Electron paramagnetic resonance of n-type silicon for application in 3D thermometry

While there are several 2D thermometry techniques that provide excellent spatial, temporal and temperature resolution, there is a lack of 3D thermometry techniques that work for a wide range of materials and offer good resolution in time, space and temperature. X-ray diffraction (XRD) and nuclear magnetic resonance (NMR) imaging can provide 3D temperature information. However, XRD is typically limited to crystalline materials while NMR is largely limited to liquids where the resonance lines are sufficiently narrow. We investigate electron paramagnetic resonance (EPR) of n-type silicon as a possible means of 3D thermometry.

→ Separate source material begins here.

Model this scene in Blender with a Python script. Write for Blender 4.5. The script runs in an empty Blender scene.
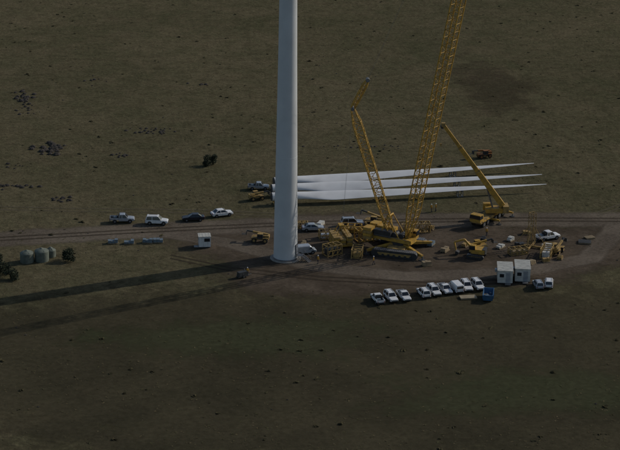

The temperature dependence of the spin-lattice relaxation rate (1/T₁) of conduction electrons in n-type Si have been extensively studied for low dopant concentrations and follows a T³ law due to phonon broadening. For heavily-doped Si, which is desirable for good signal to noise ratio (SNR) for application in thermometry, impurity scattering is expected to decrease the temperature dependence of 1/T₁. However, the effect of impurity scattering on the spin-lattice relaxation rate, or equivalently the EPR linewidth, at temperatures approaching room temperature and high carrier concentrations has not been experimentally studied. Our results show that, in heavily doped n-type Si, spin-lattice relaxation induced by impurity scattering does not drastically decrease the temperature dependence of EPR linewidths. In P-doped Si with donor concentration of 7 × 10¹⁸ /cm³, the EPR linewidth has a T^5/2 temperature dependence; the temperature dependence decreases to T^3/2 when the donor concentration is 7 × 10¹⁹ /cm³. While the temperature dependence of linewidth decreases for heavier doping, EPR linewidth is still a sensitive thermometer. Our results show that EPR linewidth can be a sensitive thermometer for application in 3D thermometry with systems embedding microparticles of heavily doped n-type Si.